I am also most grateful that the Chancellor has heard the call from my most rural communities for investment to ensure that we can get decent broadband to every property and business, wherever it is. This will ensure that we have long-term solutions that use technology to reach everyone.

Most welcome, of course, are the cuts to income tax, which will mean that my constituents will each have a personal allowance of £12,500 from next April, as well as an increased national living wage of £8.21. Could nobody tell my son, because that will really excite him, given that he will have earned even more when he gets down to the pub at the weekend? There is much for our small businesses to benefit from. The Chancellor has made a commitment to Brexit and to giving all Departments the cash that they need to get ready for the changes that will need to be put in place.

I thank the Chancellor for listening to the voices of so many MPs about one of those areas of Government spending that most people take for granted and assume is all working fine. I believe that we need to talk about this area of critical national policy much more than we do. It is a public service like no other, because this public sector workforce puts its life on the line for us every day. The question of defence investment and why a comprehensive insurance cover is necessary is not a subject of conversation every day among mums at the school gate. However, every parent’s focus is on keeping their children safe, well fed, healthy, and able to have a happy and safe childhood, so how is it that the most important role for any Government to fulfil—protecting their population—is too often forgotten or ignored in polling and questions of day-to-day spending? It is our insurance policy, but we assume that everything is all okay. I therefore listened with pleasure to the Chancellor committing nearly £2 billion over the next 18 months to help the Ministry of Defence to ensure it can maintain all our capabilities to keep us safe.

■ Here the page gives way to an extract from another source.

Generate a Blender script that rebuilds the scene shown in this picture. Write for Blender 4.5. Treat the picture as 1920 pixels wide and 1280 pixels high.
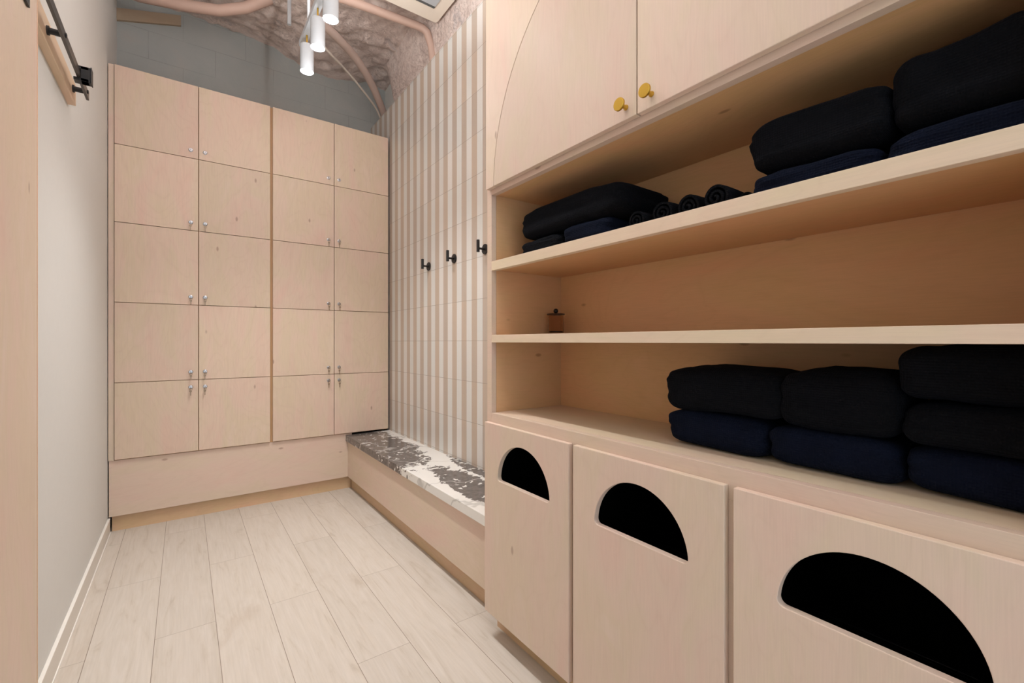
import bpy, bmesh, math, random
from mathutils import Vector, Matrix, noise
random.seed(7)
for o in list(bpy.data.objects): bpy.data.objects.remove(o)
S = bpy.context.scene
COL = S.collection
PI = math.pi

# ------------------------------------------------------------ camera / world / exposure
cam = bpy.data.cameras.new('camera'); camo = bpy.data.objects.new('camera', cam); COL.objects.link(camo)
cam.sensor_fit = 'HORIZONTAL'; cam.sensor_width = 36.0; cam.lens = 848.0/1920*36.0
cam.clip_start = 0.02; cam.clip_end = 60
camo.location = (0, 0, 1.2)
camo.rotation_euler = (math.radians(90.0), 0, -math.radians(35.93))
S.camera = camo
W = bpy.data.worlds.new('world'); S.world = W; W.use_nodes = True
bg = W.node_tree.nodes['Background']; bg.inputs[0].default_value = (0.86, 0.93, 1.0, 1); bg.inputs[1].default_value = 1.1
S.view_settings.view_transform = 'Standard'; S.view_settings.look = 'None'
S.view_settings.gamma = 1; S.view_settings.use_curve_mapping = False
S.view_settings.exposure = 0.48
SPOT_W = 31.0; SPOT_NEAR = 5.0; POINT_W = 1.6; POINT_MID = 3.0; POINT_FAR = 0.4; UP_W = 36.0

# ------------------------------------------------------------ node helper
class NT:
    def __init__(s, name, rough=0.5, metal=0.0, spec=0.5):
        s.m = bpy.data.materials.new(name); s.m.use_nodes = True
        s.t = s.m.node_tree; s.b = s.t.nodes['Principled BSDF']
        s.b.inputs['Roughness'].default_value = rough
        s.b.inputs['Metallic'].default_value = metal
        s.b.inputs['Specular IOR Level'].default_value = spec
    def n(s, k, **kw):
        x = s.t.nodes.new(k)
        for a, v in kw.items(): setattr(x, a, v)
        return x
    def set(s, inp, v):
        if hasattr(v, 'is_linked') or hasattr(v, 'links'): s.t.links.new(v, inp)
        else:
            if isinstance(v, (tuple, list)) and len(v) == 3 and inp.type == 'RGBA': v = (*v, 1)
            inp.default_value = v
    def math(s, op, a, b=0.0, c=0.0):
        x = s.n('ShaderNodeMath', operation=op)
        s.set(x.inputs[0], a); s.set(x.inputs[1], b)
        if op in ('MULTIPLY_ADD', 'WRAP', 'COMPARE', 'SMOOTH_MIN'): s.set(x.inputs[2], c)
        return x.outputs[0]
    def coord(s, which='Object'):
        return s.n('ShaderNodeTexCoord').outputs[which]
    def sep(s, v):
        x = s.n('ShaderNodeSeparateXYZ'); s.set(x.inputs[0], v); return x.outputs
    def comb(s, a, b, c):
        x = s.n('ShaderNodeCombineXYZ')
        for i, v in enumerate((a, b, c)): s.set(x.inputs[i], v)
        return x.outputs[0]
    def vmath(s, op, a, b=(0, 0, 0)):
        x = s.n('ShaderNodeVectorMath', operation=op); s.set(x.inputs[0], a)
        if op == 'SCALE': s.set(x.inputs[3], b)
        else: s.set(x.inputs[1], b)
        return x.outputs[1] if op in ('LENGTH', 'DISTANCE') else x.outputs[0]
    def noise(s, v, scale=5, detail=4, rough=0.55, dist=0.0):
        x = s.n('ShaderNodeTexNoise'); s.set(x.inputs['Vector'], v)
        x.inputs['Scale'].default_value = scale; x.inputs['Detail'].default_value = detail
        x.inputs['Roughness'].default_value = rough; x.inputs['Distortion'].default_value = dist
        return x.outputs[0]
    def ramp(s, f, stops, interp='LINEAR'):
        x = s.n('ShaderNodeValToRGB'); s.set(x.inputs[0], f); r = x.color_ramp; r.interpolation = interp
        while len(r.elements) < len(stops): r.elements.new(0.5)
        for e, (p, c) in zip(r.elements, stops):
            e.position = p; e.color = (*c, 1) if len(c) == 3 else c
        return x.outputs[0]
    def mix(s, f, a, b, mode='MIX'):
        x = s.n('ShaderNodeMix', data_type='RGBA', blend_type=mode)
        s.set(x.inputs[0], f); s.set(x.inputs[6], a); s.set(x.inputs[7], b); return x.outputs[2]
    def white(s, v):
        x = s.n('ShaderNodeTexWhiteNoise', noise_dimensions='3D'); s.set(x.inputs[0], v); return x.outputs[0]
    def bump(s, h, strength=0.2, dist=0.01):
        x = s.n('ShaderNodeBump'); x.inputs['Strength'].default_value = strength; x.inputs['Distance'].default_value = dist
        s.set(x.inputs['Height'], h); s.t.links.new(x.outputs[0], s.b.inputs['Normal'])
    def color(s, v): s.set(s.b.inputs['Base Color'], v)

def lin(r, g, b):
    f = lambda c: (c/255/12.92) if c/255 <= 0.04045 else ((c/255+0.055)/1.055)**2.4
    return (f(r), f(g), f(b))
def plain(name, rgb, rough=0.5, metal=0.0, spec=0.5):
    m = NT(name, rough, metal, spec); c = lin(*rgb)
    v = m.noise(m.coord(), 30, 3)
    m.color(m.mix(m.math('MULTIPLY', v, 0.18), (*c, 1), (c[0]*0.8, c[1]*0.8, c[2]*0.8, 1)))
    return m.m

def wood(name, rgb, axis='Z', warm=1.0, knots=True, rough=0.48, contrast=1.0):
    m = NT(name, rough, 0, 0.35)
    info = m.n('ShaderNodeObjectInfo').outputs['Random']
    p = m.coord()
    off = m.comb(m.math('MULTIPLY', info, 37.0), m.math('MULTIPLY', info, 91.0), m.math('MULTIPLY', info, 53.0))
    p = m.vmath('ADD', p, off)
    st = {'X': (0.35, 1, 1), 'Y': (1, 0.35, 1), 'Z': (1, 1, 0.35)}[axis]
    st2 = {'X': (0.03, 1, 1), 'Y': (1, 0.03, 1), 'Z': (1, 1, 0.03)}[axis]
    blot = m.noise(m.vmath('MULTIPLY', p, st), 5.5, 4, 0.55, 0.8)
    big = m.noise(p, 2.2, 2, 0.5, 0.3)
    fine = m.noise(m.vmath('MULTIPLY', p, st2), 320, 4, 0.6, 0.2)
    c = lin(*rgb); k = contrast
    pink = (c[0]*1.02, c[1]*(1-.055*k), c[2]*(1-.03*k)); yel = (c[0]*(1-.03*k), c[1]*(1+.01), c[2]*(1-.05*k)); pale = (c[0]*1.03, c[1]*1.06, c[2]*1.10)
    col = m.ramp(blot, [(0.30, pink), (0.48, c), (0.60, yel), (0.75, pale)])
    col = m.mix(m.math('MULTIPLY', big, 0.35*k), col, (*yel, 1))
    cont = m.math('ABSOLUTE', m.math('SINE', m.math('MULTIPLY', m.noise(m.vmath('MULTIPLY', p, st), 2.6, 3, 0.5, 0.6), 70.0)))
    col = m.mix(m.math('MULTIPLY', m.math('POWER', m.math('SUBTRACT', 1.0, cont), 3.0), 0.11*k), col, (c[0]*.80, c[1]*.74, c[2]*.68, 1))
    dk = m.ramp(fine, [(0.35, (0.93,)*3), (0.62, (1, 1, 1))])
    col = m.mix(0.55*k if k < 1.8 else 0.99, col, dk, 'MULTIPLY')
    tone = m.math('ADD', m.math('MULTIPLY', info, 0.10), 0.93)
    col = m.mix(1.0, col, m.comb(tone, tone, tone), 'MULTIPLY')
    if knots:
        sk = {'X': (0.45, 1, 1), 'Y': (1, 0.45, 1), 'Z': (1, 1, 0.45)}[axis]
        vo = m.n('ShaderNodeTexVoronoi'); m.set(vo.inputs['Vector'], m.vmath('MULTIPLY', p, sk)); vo.inputs['Scale'].default_value = 6.5
        kn = m.ramp(vo.outputs['Distance'], [(0.030, (1, 1, 1)), (0.060, (0, 0, 0))])
        col = m.mix(m.math('MULTIPLY', kn, 0.55), col, (c[0]*.35, c[1]*.25, c[2]*.2, 1))
    m.color(col); m.bump(fine, 0.06, 0.002)
    return m.m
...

As we leave the EU, the one thing which remains fixed is our geography. We will remain, as we have always been, an island maritime trading nation—outward facing and trading across the globe. We need to keep safe the seas across which all our trade moves. We need to ensure that international waters are free of danger so that oil and other goods can move around the globe, whether they are British products being exported, or our imports into our thriving ports of the food in our supermarkets and the oil we need every day. Without the Royal Navy’s day-to-day invisible work, our economy would be profoundly affected. I am very pleased to support this Budget.